É com uma abordagem mais preventiva e um menor papel da Autoridade Tributária (AT) e Segurança Social, credores permanentes em todas as empresas, que alguns especialistas ouvidos pelo Jornal Económico (JE) perspetivam os processos de insolvência e mecanismos de pré-insolvência.
Na conferência do JE Advisory dedicada ao tema, que se realizou na segunda-feira, os oradores apresentaram ainda sugestões para a melhoria da competitividade de Portugal, após a divulgação de um estudo preliminar sobre insolvências e pré-insolvências [Processo Especial de Revitalização (PER) e Processo Especial para Acordo de Pagamento (PEAP)].
O docente académico João Pedro Pinto-Ferreira, investigador de Direito da Insolvência, explicou que, no âmbito do projeto IN-SOLVENS, as empresas foram desafiadas a avaliar o papel dos diversos intervenientes e concluíram que os advogados, o juiz e os credores merecem nota mais positiva, enquanto a banca, o fisco e a Segurança Social ficaram no fim da tabela.
Questionadas sobre o processo de insolvência, as empresas inquiridas valiam pior a rapidez e o potencial de recuperação de crédito (entre 1,7 e 1,8 numa escala de zero a seis). No PER, destaca-se positivamente a manutenção dos postos de trabalho nos processos de reestruturação. “Em mais de metade dos casos (53%), o encerramento do processo deveu-se à insuficiência da massa insolvência”, afirmou João Pedro Pinto-Ferreira, um dos coordenadores desta investigação do CEDIS (Nova).
O presidente da Associação Portuguesa dos Administradores Judiciais (APAJ) aproveitou o momento de debate, que se seguiu à apresentação das principais ideias do estudo, para criticar a indisponibilidade dos créditos do Estado prevista na lei, o que significa que, quando uma empresa entra em PER, tem de saber que não há flexibilidade nos pagamentos ao Estado para lá do que define a lei. Isto é, a AT recebe tudo - incluindo juros - em 150 prestações. No que toca à Segurança Social, existe alguma flexibilização nos juros, reconheceu.
“Quando uma empresa pensa em ir para PER tem de saber que não pode contar com os credores AT e Segurança Social”, referiu António Emílio Pires, acrescentando que “não há margem para negociar com o credor Estado”. A Lei Geral Tributária prevê que “o crédito tributário é indisponível, só podendo fixar-se condições para a sua redução ou extinção com respeito pelo princípio da igualdade e da legalidade tributária”, sintetizou. Para o presidente da APAJ, o facto de o Estado e a Segurança Social serem, de facto, o credor principal da grande maioria dos PER, às vezes constitui um grande fator de insucesso dos planos.
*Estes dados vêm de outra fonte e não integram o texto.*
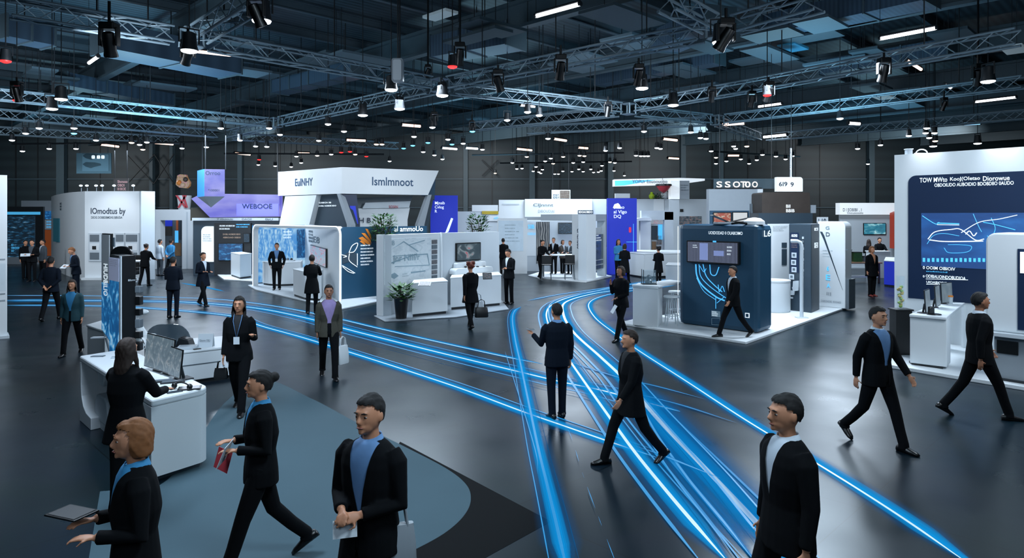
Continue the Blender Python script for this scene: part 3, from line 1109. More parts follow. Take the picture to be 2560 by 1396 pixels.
def glow_mat(name, c, power, strength, edge):
    m = bpy.data.materials.new(name)
    m.use_nodes = True
    nt = m.node_tree
    nt.nodes.clear()
    out = nt.nodes.new('ShaderNodeOutputMaterial')
    mix = nt.nodes.new('ShaderNodeMixShader')
    tr = nt.nodes.new('ShaderNodeBsdfTransparent')
    em = nt.nodes.new('ShaderNodeEmission')
    em.inputs[0].default_value = col(c)
    em.inputs[1].default_value = strength
    uv = nt.nodes.new('ShaderNodeUVMap')
    sp = nt.nodes.new('ShaderNodeSeparateXYZ')
    L = nt.links.new

    def ma(op, a, b=None):
        n = nt.nodes.new('ShaderNodeMath')
        n.operation = op
        n.use_clamp = op != 'ABSOLUTE' and op != 'SUBTRACT' and op != 'MULTIPLY'
        for i, q in enumerate((a, b)):
            if q is None:
                continue
            if isinstance(q, (int, float)):
                n.inputs[i].default_value = q
            else:
                L(q, n.inputs[i])
        return n.outputs[0]
    L(uv.outputs[0], sp.inputs[0])
    v = ma('SUBTRACT', sp.outputs[1], .5)
    v = ma('ABSOLUTE', v)
    v = ma('MULTIPLY', v, 2.0)
    v = ma('SUBTRACT', 1.0, v)
    v = ma('POWER', v, power)
    # streaks painted into the glow along the trail
    ns = nt.nodes.new('ShaderNodeTexNoise')
    mp = nt.nodes.new('ShaderNodeMapping')
    mp.inputs['Scale'].default_value = (.5, 9, 1)
    L(uv.outputs[0], mp.inputs[0])
    L(mp.outputs[0], ns.inputs['Vector'])
    ns.inputs['Scale'].default_value = 2.2
    k = nt.nodes.new('ShaderNodeMapRange')
    k.inputs[1].default_value = .3
    k.inputs[2].default_value = .7
    k.inputs[3].default_value = .62
    k.inputs[4].default_value = 1.0
    L(ns.outputs['Fac'], k.inputs[0])
    v = ma('MULTIPLY', v, k.outputs[0])
    v = ma('MULTIPLY', v, edge)
    L(v, mix.inputs[0])
    L(tr.outputs[0], mix.inputs[1])
    L(em.outputs[0], mix.inputs[2])
    L(mix.outputs[0], out.inputs[0])
    m.cycles.emission_sampling = 'NONE'
    MATS[name] = m
    return m


glow_mat('trail_glow', '#0a72bc', 1.3, .9, .85)  # soft halo of the light trails, painted as see-through emission
glow_mat('trail_band', '#1296e0', .45, 1.1, 1.0)
glow_mat('trail_faint', '#0d74bc', .9, .6, .8)
mat('trail_core', '#203040', .4, emit=.95, ec='#cdeeff')
mat('trail_line', '#102030', .4, emit=.75, ec='#22a0ea')


def ribbon(pts, w, z, off=0., taper=True):
    "flat band along a floor line with UVs; w may be (start, end)"
    n = len(pts)
    vs, fs = [], []
    L = 0
    us = []
    for i, p in enumerate(pts):
        if i:
            L += (p - pts[i - 1]).length
        us.append(L)
    for i, p in enumerate(pts):
        d = (pts[min(i + 1, n - 1)] - pts[max(i - 1, 0)])
        d.z = 0
        d.normalize()
        s = V((d.y, -d.x, 0))
        t = us[i] / L
        ww = w[0] + (w[1] - w[0]) * t if isinstance(w, tuple) else w
        if taper:
            ww *= min(1, .05 + min(us[i], L - us[i]) / .8)
        for k in (-1, 1):
            vs.append(V((p.x, p.y, z)) + s * (off + k * ww / 2))
    for i in range(n - 1):
        fs.append((2 * i, 2 * i + 1, 2 * i + 3, 2 * i + 2))
    return vs, fs, us


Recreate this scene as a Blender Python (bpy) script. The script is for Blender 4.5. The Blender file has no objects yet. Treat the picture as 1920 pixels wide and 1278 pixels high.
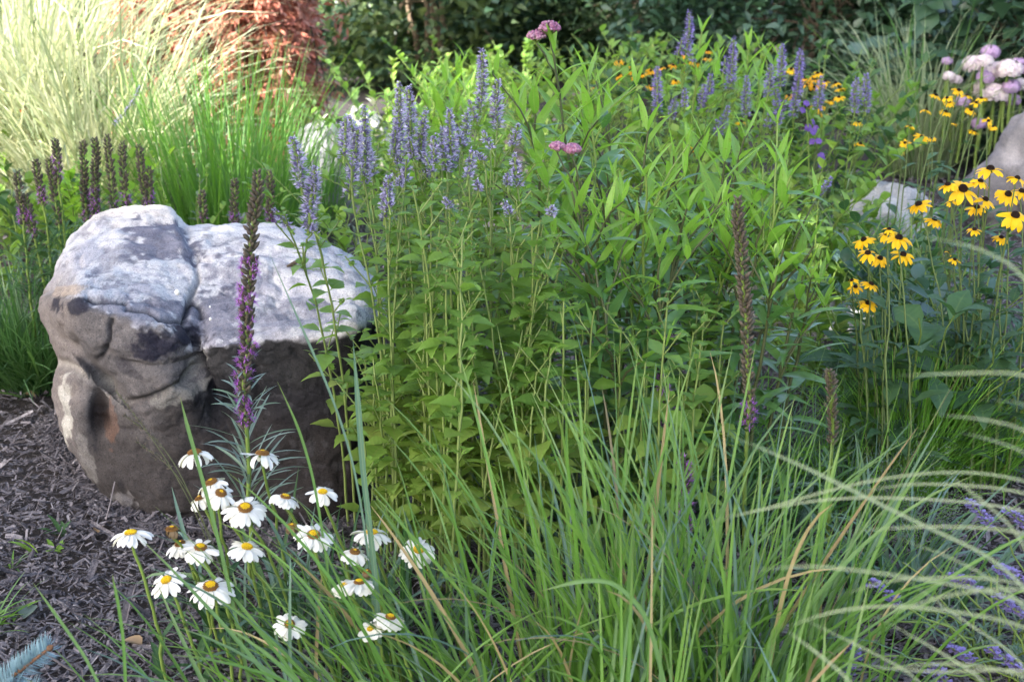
import bpy, math, random
import numpy as np
from mathutils import Vector

random.seed(5)
rng = np.random.default_rng(11)
S = bpy.context.scene
COL = S.collection

# ------------------------------------------------------------------ camera
H = 1.25
PITCH = math.atan(1 / 3)
F = 50 / 36 * 1920
cd = bpy.data.cameras.new("camera")
cd.lens = 50
cd.sensor_width = 36
cd.clip_start = 0.05
cd.clip_end = 400
cd.dof.use_dof = True
cd.dof.focus_distance = 2.55
cd.dof.aperture_fstop = 7.1
cam = bpy.data.objects.new("camera", cd)
COL.objects.link(cam)
cam.location = (0, 0, H)
cam.rotation_euler = (math.pi / 2 - PITCH, 0, 0)
S.camera = cam

# ------------------------------------------------------------------ light
SUN = np.array([-0.46, -0.50, 0.66])
SUN = SUN / np.linalg.norm(SUN)
EXPOSURE = 2.76
w = bpy.data.worlds.new("World")
S.world = w
w.use_nodes = True
nt = w.node_tree
sky = nt.nodes.new("ShaderNodeTexSky")
sky.sky_type = 'NISHITA'
sky.sun_disc = False
sky.sun_elevation = math.asin(SUN[2])
sky.sun_rotation = math.atan2(SUN[0], SUN[1])
sky.air_density = 1.0
sky.dust_density = 4.0
sky.ozone_density = 0.3
bg = nt.nodes["Background"]
wb = nt.nodes.new("ShaderNodeMix")
wb.data_type = 'RGBA'
wb.blend_type = 'MULTIPLY'
wb.inputs[0].default_value = 1.0
wb.inputs[7].default_value = (1.0, .985, .955, 1)      # camera white balance set for open shade
nt.links.new(sky.outputs[0], wb.inputs[6])
nt.links.new(wb.outputs[2], bg.inputs[0])
bg.inputs[1].default_value = 0.14
ld = bpy.data.lights.new("sun", 'SUN')
ld.energy = 4.2
ld.angle = math.radians(0.5)
ld.color = (1.0, 0.95, 0.88)
lo = bpy.data.objects.new("sun", ld)
COL.objects.link(lo)
lo.rotation_euler = Vector(SUN).to_track_quat('Z', 'Y').to_euler()
lo.location = Vector(SUN) * 30
S.view_settings.view_transform = 'Standard'
S.view_settings.look = 'None'
S.view_settings.gamma = 1
S.view_settings.exposure = EXPOSURE
S.render.engine = 'CYCLES'
S.cycles.max_bounces = 9
S.cycles.diffuse_bounces = 3
S.cycles.glossy_bounces = 2
S.cycles.transmission_bounces = 5
S.cycles.transparent_max_bounces = 4
S.cycles.use_denoising = True

# ------------------------------------------------------------------ picture point -> place in the garden
CP, SP = math.cos(PITCH), math.sin(PITCH)


def at(px, py, Y):
    px = np.asarray(px, float); py = np.asarray(py, float); Y = np.asarray(Y, float)
    v = (639 - py) / F
    dx = (px - 960) / F
    dy = CP + v * SP
    dz = -SP + v * CP
    t = Y / dy
    return np.stack(np.broadcast_arrays(dx * t, Y + 0 * t, H + dz * t), -1)


def ground(px, py):
    v = (639 - py) / F
    dy = CP + v * SP
    dz = -SP + v * CP
    t = H / -dz
    return np.array([(px - 960) / F * t, dy * t, 0.0])


def px_of(P):
    d = P - np.array([0, 0, H])
    fw = d[:, 1] * CP - d[:, 2] * SP
    up = d[:, 1] * SP + d[:, 2] * CP
    return 960 + F * d[:, 0] / fw, 639 - F * up / fw


# ------------------------------------------------------------------ noise
def vnoise(P):
    i = np.floor(P)
    f = P - i
    f = f * f * (3 - 2 * f)

    def h(a, b, c):
        s = np.sin(a * 127.1 + b * 311.7 + c * 74.7) * 43758.5453
        return s - np.floor(s)
    r = 0
    for a in (0, 1):
        for b in (0, 1):
            for c in (0, 1):
                wt = (f[:, 0] if a else 1 - f[:, 0]) * (f[:, 1] if b else 1 - f[:, 1]) * (f[:, 2] if c else 1 - f[:, 2])
                r = r + wt * h(i[:, 0] + a, i[:, 1] + b, i[:, 2] + c)
    return r * 2 - 1


def fbm(P, octs=4, g=0.5):
    a, r = 1.0, 0
    for k in range(octs):
        r = r + a * vnoise(P * 2 ** k + k * 17.3)
        a *= g
    return r


# ------------------------------------------------------------------ mesh builder (quads only)
class MB:
    def __init__(s):
        s.V, s.Fc, s.U, s.M, s.n = [], [], [], [], 0
        s.C = None

    def add(s, V, Fc, U=None, mi=0):
        V = np.asarray(V, float).reshape(-1, 3)
        Fc = np.asarray(Fc, int).reshape(-1, 4)
        if U is None:
            U = np.zeros((len(V), 2))
        s.V.append(V); s.Fc.append(Fc + s.n); s.U.append(np.asarray(U, float).reshape(-1, 2))
        s.M.append(np.full(len(Fc), mi)); s.n += len(V)

    def build(s, name, mats, parent=None, smooth=True, origin=None):
        V = np.concatenate(s.V); Fc = np.concatenate(s.Fc); U = np.concatenate(s.U); M = np.concatenate(s.M)
        if origin is not None:
            V = V - np.asarray(origin)
        elif parent is not None:
            V = V - np.array(parent.location)
        me = bpy.data.meshes.new(name)
        me.vertices.add(len(V))
        me.vertices.foreach_set("co", V.astype(np.float32).ravel())
        me.loops.add(Fc.size)
        me.loops.foreach_set("vertex_index", Fc.astype(np.int32).ravel())
        me.polygons.add(len(Fc))
        me.polygons.foreach_set("loop_start", np.arange(0, Fc.size, 4, dtype=np.int32))
        me.polygons.foreach_set("material_index", M.astype(np.int32))
        me.polygons.foreach_set("use_smooth", np.full(len(Fc), smooth))
        uv = me.uv_layers.new(name="UVMap")
        uv.data.foreach_set("uv", U[Fc.ravel()].astype(np.float32).ravel())
        if s.C is not None:
            ca = me.color_attributes.new("stain_shade", 'FLOAT_COLOR', 'POINT')
            ca.data.foreach_set("color", s.C.astype(np.float32).ravel())
        me.update(calc_edges=True)
        for m in (mats if isinstance(mats, (list, tuple)) else [mats]):
            me.materials.append(m)
        o = bpy.data.objects.new(name, me)
        COL.objects.link(o)
        if parent is not None:
            o.parent = parent
        elif origin is not None:
            o.location = origin
        return o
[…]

O advogado Francisco Patrício, sócio e membro do conselho de administração da Abreu, deixou o alerta de que as pequenas e médias empresas (PME) têm poucos mecanismos inovadores de apoio em Portugal, nomeadamente um mercado secundário, como existe noutros países da Europa. Nesse sentido, chamou a atenção para o facto de não existirem essas alternativas, como emissões de obrigações com PME, às quais possam recorrer para tentar recuperar antes de entrar em insolvência. “Estamos atrasados. Não há um mercado secundário como noutros países”, declarou, durante a sessão no Hotel Intercontinental, em Lisboa.
Na mesma linha de pensamento, o vice-presidente da Associação Nacional de Jovens Empresários (ANJE) defendeu que os incentivos em Portugal “não estão alinhados” para o país se tornar mais forte e competitivo no cenário internacional. “Estamos a promover projetos empresariais iguais ao que já existiam, em que não há grande risco, e a filtrar, por meio de um conjunto de incentivos errados, um conjunto de projetos que não são os mais inovadores e mais competitivos. Seguramente, seria o futuro em que este país devia estar a apostar. Não há inovação nem novos modelos sem risco, sem contratação de risco”, justificou Gonçalo Simões de Almeida.
Na opinião do vice-presidente da ANJE e sócio da KGSA, há que começar por uma mudança de mentalidade. “A forma como os bancos tratam a dívida e calculam os juros do financiamento, por exemplo. Começar pela dívida em vez de começar pelo devedor”, exemplificou.